Football is better when the Packers v Bears rivalry is alive and healthy. And there is a good chance that we will see a third matchup in the Wildcard Round.
Elsewhere around the league
The playoffs are taking shape. Five teams have now clinched: the Seahawks, Bears, Eagles, Rams and 49ers. In the AFC, only the Broncos and Patriots have clinched, with seven spots still up for grabs.
After Thursday’s disappointing collapse to the Seahawks, the Rams fired special teams coach Chase Blackburn. Special teams have played a part in three of the Rams’ four losses this season, with consistent breakdowns in the kicking game and on returns. It’s the first in-season coaching change Sean McVay has made in his career. “We’ve been focused on that left return, field return, all week,” Seahawks returner Rashard Shaheed said after his touchdown that sparked Seattle’s comeback. “We knew that they had a weak point with their special teams and we were able to circle the punt team and make a big play.” The Rams are first in offensive and defensive DVOA through 16 weeks, but sit 30th in special teams DVOA. You cannot ignore one phase of the game and expect to win close playoff games.

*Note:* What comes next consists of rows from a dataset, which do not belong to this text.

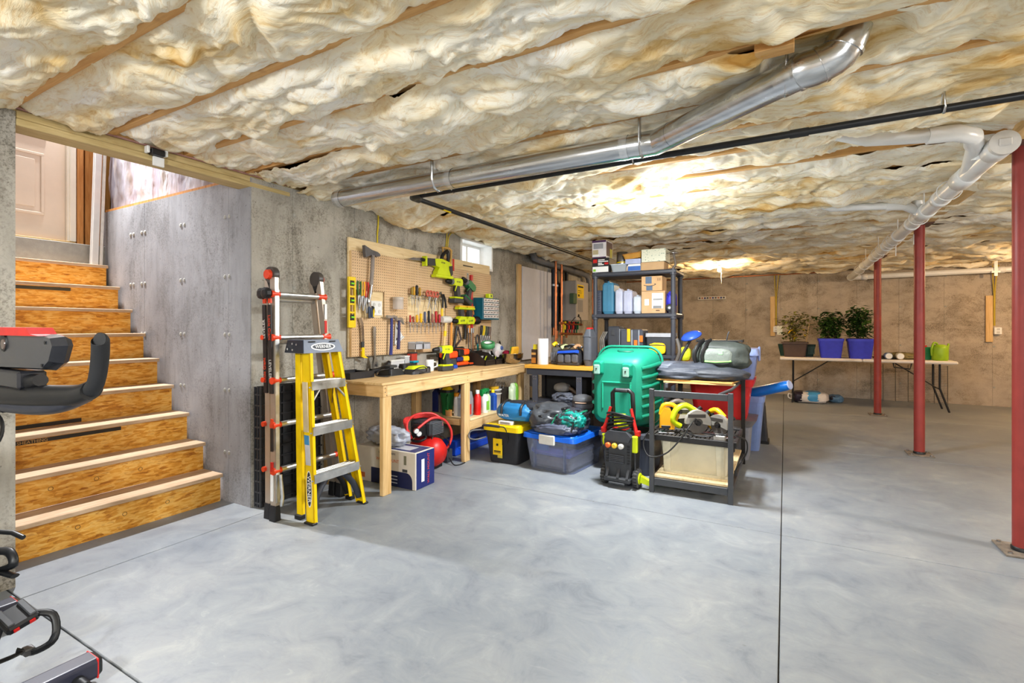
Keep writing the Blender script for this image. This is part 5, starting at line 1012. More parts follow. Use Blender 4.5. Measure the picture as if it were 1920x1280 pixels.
t = thing('wrapped_part', 'part in a crinkled clear plastic bag on the product box', 'bag', (-2.85, 3.0, .29)); wpart('bag', lumpy((-2.86, 3.03, .36), (.20, .09, .075), .2, 2.4, 3, 2.4, zmin=h+.004, ridge=.85), m_clear('crinkled_plastic', (206, 212, 226), .1, .72, .9), t); wpart('contents', lumpy((-2.86, 3.03, .345), (.15, .06, .045), .15, 2, 8, zmin=h+.006), plain((90, 104, 150), .4), t)
# air compressor
t = thing('air_compressor', 'black and red air compressor with coiled red hose under the bench', 'compressor', (-2.9, 3.45, 0))
wpart('tank', MB().lathe([(.02, -.17), (.09, -.15), (.125, -.10), (.13, 0), (.125, .10), (.09, .15), (.02, .17)], (-2.80, 3.47, .145), 24, 'x'), M_RED, t)
wpart('motor_shroud', MB().bx(-2.97, -2.72, 3.42, 3.60, .285, .42, .02), plain((62, 66, 72), .5), t)
for k in range(8): wpart('vent_slat', MB().bx(-2.719, -2.712, 3.43, 3.59, .30+k*.014, .306+k*.014), plain((92, 96, 102), .5), t)
for k in range(6): wpart('vent_slat', MB().bx(-2.90+k*.03, -2.885+k*.03, 3.412, 3.419, .30, .40), M_DKGREY, t)
wpart('control_head', MB().bx(-2.86, -2.76, 3.31, 3.41, .29, .40, .015), M_BLACK, t)
for y, z in ((3.25, .375), (3.285, .345)): g_ = wpart('gauge', MB(rotM((-2.75, y, z), 0, .2, -.5)).lathe([(.02, 0), (.024, .004), (.024, .02)], n=18, axis='x'), M_CHROME, t); wpart('gauge_dial', MB(rotM((-2.7315, y-.01, z-.004), 0, .2, -.5)).lathe([(.02, 0), (.019, .001)], n=16, axis='x'), M_WHITE, g_)
wpart('handle_ring', MB().tube([(-2.80+.07*math.cos(a), 3.35+.05*math.sin(a), .285+.02*math.sin(a)) for a in np.linspace(0, 2*PI, 14)[:-1]], .011, 8, closed=True), M_BLACK, t)
wpart('foot', MB().bx(-2.9, -2.87, 3.38, 3.56, .0005, .05, .006), M_BLACK, t); wpart('foot', MB().bx(-2.73, -2.70, 3.38, 3.56, .0005, .05, .006), M_BLACK, t)
wpart('decal', MB(rotM((-2.668, 3.45, .17), 0, 0, 0)).bx(0, .002, -.03, .03, -.03, .03), M_WHITE, t)
t = thing('air_hose', 'coiled red rubber air hose draped over the compressor', 'hose', (-2.9, 3.45, .4))
for k in range(4):
    o = .012*k
    P = [(-2.80+o*.5, 3.20+o, .34-o), (-2.86-o, 3.27, .43+o*.4), (-2.89, 3.42, .47-o*.7), (-2.83-o, 3.56, .465-o), (-2.77, 3.62+o, .42-o*2)]
    wpart('loop', MB().tube(P, .0115, 8, sub=6), plain((214, 58, 56), .4), t)
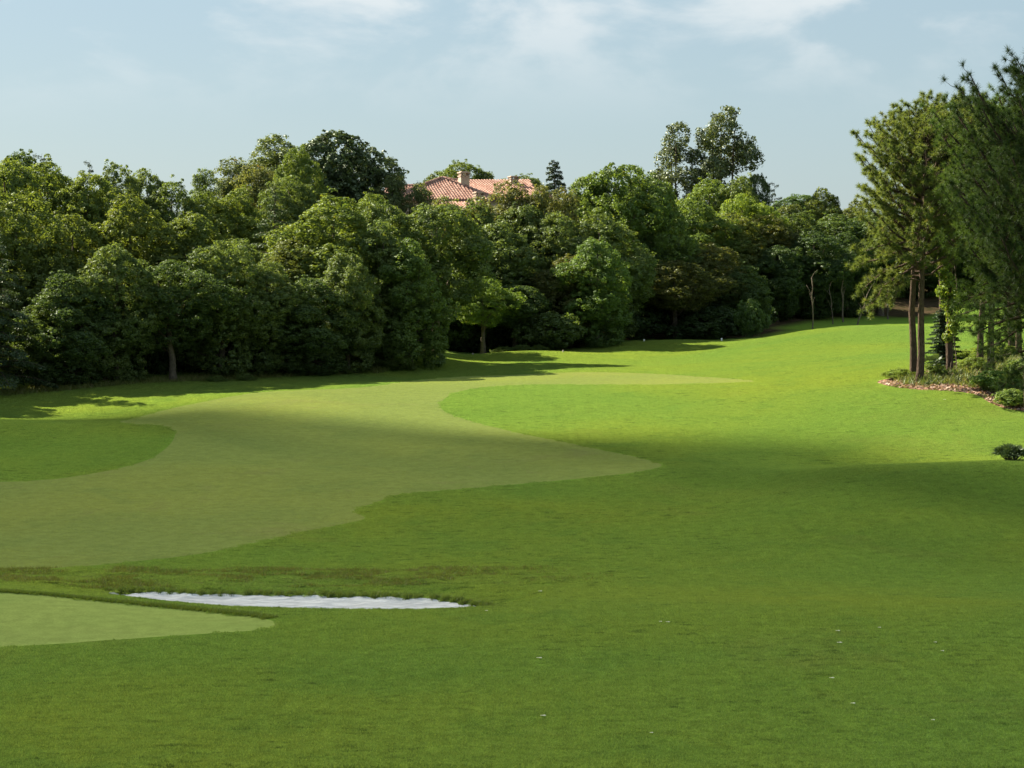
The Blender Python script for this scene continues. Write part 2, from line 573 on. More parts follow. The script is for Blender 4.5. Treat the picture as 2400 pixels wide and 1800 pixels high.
def grass_mat(name, base, yellow, dark, brown, streak=0.5, bump=0.5, transl=0.35, brown_amt=0.25, scrub=False):
    t = NT(name)
    pos = t.node('ShaderNodeNewGeometry').outputs['Position']
    flat = t.mapping(pos, (1, 1, 0.3))
    big = t.noise(flat, 0.055, 3, 0.5, 0.4)
    mid = t.noise(flat, 0.33, 4, 0.6, 0.6)
    fine = t.noise(flat, 2.6, 5, 0.65)
    blade = t.noise(flat, 22.0, 3, 0.7)
    col = t.mix(t.rng(big, 0.35, 0.68), rgba(*base), rgba(*yellow))
    col = t.mix(t.math('MULTIPLY', t.rng(mid, 0.48, 0.72), 0.55), col, rgba(*dark))
    br = t.noise(t.mapping(pos, (1, 1, 1), loc=(13, 7, 0)), 0.16, 5, 0.62, 0.7)
    col = t.mix(t.math('MULTIPLY', t.rng(br, 0.56, 0.74), brown_amt), col, rgba(*brown))
    sp = t.noise(t.mapping(pos, (1, 1, 1), loc=(3, 27, 0)), 0.9, 4, 0.7)
    col = t.mix(t.math('MULTIPLY', t.rng(sp, 0.60, 0.8), brown_amt * 1.2), col, rgba(*brown))
    hs = t.math('MULTIPLY_ADD', t.rng(fine, 0.3, 0.7), 0.20)
    t.n[-1].inputs[2].default_value = 0.90
    col = t.mix(1.0, col, t.node('ShaderNodeCombineColor', {0: hs, 1: hs, 2: hs}).outputs[0], 'MULTIPLY')
    bl = t.node('ShaderNodeMath', {0: t.rng(blade, 0.25, 0.75), 1: 0.5 * streak + 0.25, 2: 0.86 - 0.25 * streak}, operation='MULTIPLY_ADD').outputs[0]
    col = t.mix(1.0, col, t.node('ShaderNodeCombineColor', {0: bl, 1: bl, 2: bl}).outputs[0], 'MULTIPLY')
    if scrub:
        sa = t.node('ShaderNodeAttribute', attribute_name='scrub').outputs['Fac']
        la = t.node('ShaderNodeAttribute', attribute_name='litter').outputs['Fac']
        sn = t.noise(t.mapping(pos, (0.8, 1.6, 1)), 1.8, 5, 0.7)
        sc_col = t.mix(t.rng(sn, 0.35, 0.65), rgba(0.070, 0.080, 0.022), rgba(0.140, 0.130, 0.050))
        col = t.mix(t.math('MULTIPLY', sa, t.rng(sn, 0.3, 0.65, 0.05, 0.6)), col, sc_col)
        ln_ = t.noise(pos, 1.1, 5, 0.7)
        col = t.mix(la, col, t.mix(t.rng(ln_, 0.35, 0.65), rgba(0.035, 0.030, 0.018), rgba(0.085, 0.055, 0.038)))
    # small dark gashes where clumps part
    gash = t.noise(t.mapping(pos, (0.9, 1.3, 1), loc=(41, 5, 0)), 1.6, 6, 0.72)
    gf = t.math('MULTIPLY', t.rng(gash, 0.60, 0.70), streak * 0.55)
    col = t.mix(gf, col, rgba(dark[0] * .5, dark[1] * .5, dark[2] * .5))
    h = t.math('ADD', t.math('MULTIPLY', fine, 0.07), t.math('MULTIPLY', blade, 0.012))
    h = t.math('ADD', h, t.math('MULTIPLY', mid, 0.12))
    h = t.math('SUBTRACT', h, t.math('MULTIPLY', gf, 0.05))
    bp = t.node('ShaderNodeBump', {'Height': h, 'Strength': bump, 'Distance': 1.0}).outputs[0]
    dif = t.node('ShaderNodeBsdfDiffuse', {'Color': col, 'Roughness': 0.8, 'Normal': bp}).outputs[0]
    sh = t.node('ShaderNodeBsdfSheen', {'Color': t.mix(0.5, col, rgba(*yellow)), 'Roughness': 0.5, 'Normal': bp}).outputs[0]
    s = t.node('ShaderNodeMixShader', {0: transl, 1: dif, 2: sh}).outputs[0]
    return t.done(s)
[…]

The streak, stubborn as ever, rolls on. The Steelers won their ninth game of the season in Detroit, meaning Mike Tomlin has secured his 19th successive winning season as a coach. With questions about Tomlin’s future growing louder – even “Fire Tomlin” chants at home – he continues to answer the only way he ever has: by winning.
The NFL will investigate a confrontation between Steelers wide receiver DK Metcalf and a Detroit fan. Metcalf appeared to punch a Lions fan after exchanging words near the endzone. Metcalf told former NFL wide receiver Chad Johnson that the fan called Metcalf a racial slur and abused his mother. “My words don’t matter because it was on camera,” the fan told the Detroit Free Press. When asked his name, the fan said, “My name is ‘Biggest Detroit Lions Fan Ever that got attacked by DeKaylin Zecharius Metcalf. “What, my full name isn’t is DeKaylin Zecharius Metcalf,” he said. “He doesn’t like his government name. I called him that and then he grabbed me and ripped my shirt.”

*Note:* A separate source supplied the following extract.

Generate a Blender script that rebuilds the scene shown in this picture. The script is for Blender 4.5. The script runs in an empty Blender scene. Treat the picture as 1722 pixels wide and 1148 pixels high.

If you wanted a reminder about the greatness of Patrick Mahomes, the Chiefs served one up in a blowout defeat to the Titans. With Mahomes lost for the season, the Chiefs looked unprepared and disorganized, losing 26-9 to one of the worst teams in the league. The Chiefs lost backup quarterback Gardner Minshew to an ACL injury in the first quarter, forcing former undrafted quarterback Chris Oladokun into action. But despite Oladokun minimizing errors, the Chiefs looked lifeless on offense. Next up, a Christmas Day game against the Broncos. Gather the family around!

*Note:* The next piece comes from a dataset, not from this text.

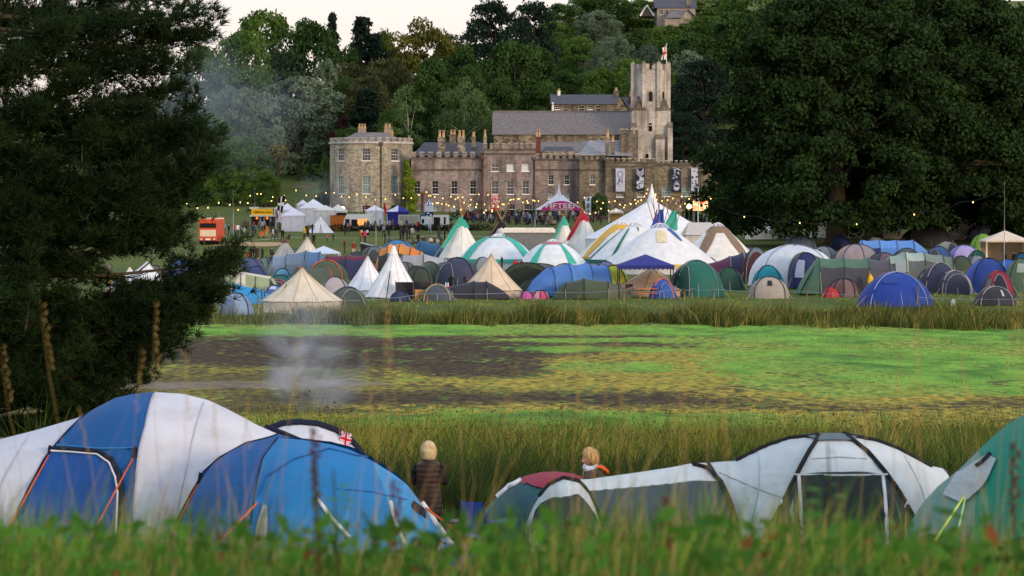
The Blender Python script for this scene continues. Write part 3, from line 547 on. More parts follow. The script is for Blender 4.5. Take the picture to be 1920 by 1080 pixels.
# house high on the hill
h3 = empty('hill_house', (0, 0, 0), 'grey slate roofed house high on the wooded hillside', 'house'); Y3 = 845
mb = MB(); mb.box(XW(1232, Y3), XW(1303, Y3), Y3, Y3 + 14, ZW(52, Y3), ZW(14, Y3)); mb.box(XW(1246, Y3 - 6), XW(1292, Y3 - 6), Y3 - 6, Y3 + 1, ZW(52, Y3), ZW(38, Y3)); xg = XW(1289, Y3 - 7); mb.add([(XW(1270, Y3 - 7), Y3 - 6.1, ZW(44, Y3)), (XW(1309, Y3 - 7), Y3 - 6.1, ZW(44, Y3)), (xg, Y3 - 6.1, ZW(21, Y3))], [(0, 1, 2)]); mb.build('wall', cm('8d857c', var=.2), h3)
gable_roof('roof', h3, XW(1227, Y3), XW(1306, Y3), Y3 - .6, Y3 + 14, ZW(15, Y3), ZW(-6, Y3), slate_dk); mb = MB(); mb.add([(XW(1246, Y3), Y3 - 7, ZW(36, Y3)), (XW(1278, Y3), Y3 - 7, ZW(36, Y3)), (xg, Y3 - 1, ZW(20, Y3)), (XW(1256, Y3), Y3 - 1, ZW(20, Y3))], [(0, 1, 2, 3)]); mb.add([(xg, Y3 - 7, ZW(20, Y3)), (xg, Y3, ZW(20, Y3)), (XW(1311, Y3), Y3, ZW(44, Y3)), (XW(1311, Y3), Y3 - 7, ZW(44, Y3))], [(0, 1, 2, 3)]); mb.build('porch_roof', slate, h3)
for px in (1240, 1250, 1260, 1270): window(h3, lambda u, z, d: (u, Y3 - .1 - d, z), XW(px - 3, Y3), XW(px + 3, Y3), ZW(27, Y3), ZW(18, Y3), 0, m_glass, 2, 2)
chimney(h3, 1291, -12, 26, 8, Y3 + 1, 1, st_dark)
h4 = empty('white_gable_house', (0, 0, 0), 'house with a white gable board peeping over the hillside trees', 'house'); Y4 = 850
mb = MB(); xa, xm, xb = XW(1200, Y4), XW(1212, Y4), XW(1226, Y4); mb.add([(xa, Y4, ZW(30, Y4)), (xb, Y4, ZW(30, Y4)), (xm, Y4, ZW(11, Y4)), (xa, Y4 + 8, ZW(30, Y4)), (xb, Y4 + 8, ZW(30, Y4)), (xm, Y4 + 8, ZW(11, Y4))], [(0, 1, 2), (5, 4, 3), (0, 3, 4, 1)]); mb.build('wall', cm('6a6058'), h4)
mb = MB(); 
for q in (xa, xb): mb.add([(q, Y4 - .5, ZW(29, Y4)), (xm, Y4 - .5, ZW(9, Y4)), (xm, Y4 + 8, ZW(9, Y4)), (q, Y4 + 8, ZW(29, Y4))], [(0, 1, 2, 3)])
mb.build('roof', slate_dk, h4); mb = MB()
for q in (xa, xb): mb.tube([(q, Y4 - .55, ZW(30, Y4)), (xm, Y4 - .55, ZW(10, Y4))], .28, 4)
mb.build('barge_board', m_white, h4)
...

The Buccaneers’ season is on the brink. After losing to the Panthers 23-20, Carolina now has sole possession of the division lead in the NFC South. The two will face each other again in a couple of weeks in a game that could decide the division and their playoff hopes. But the Bucs are in freefall. They’ve lost six of their last seven and look devoid of ideas about how to turn the season around.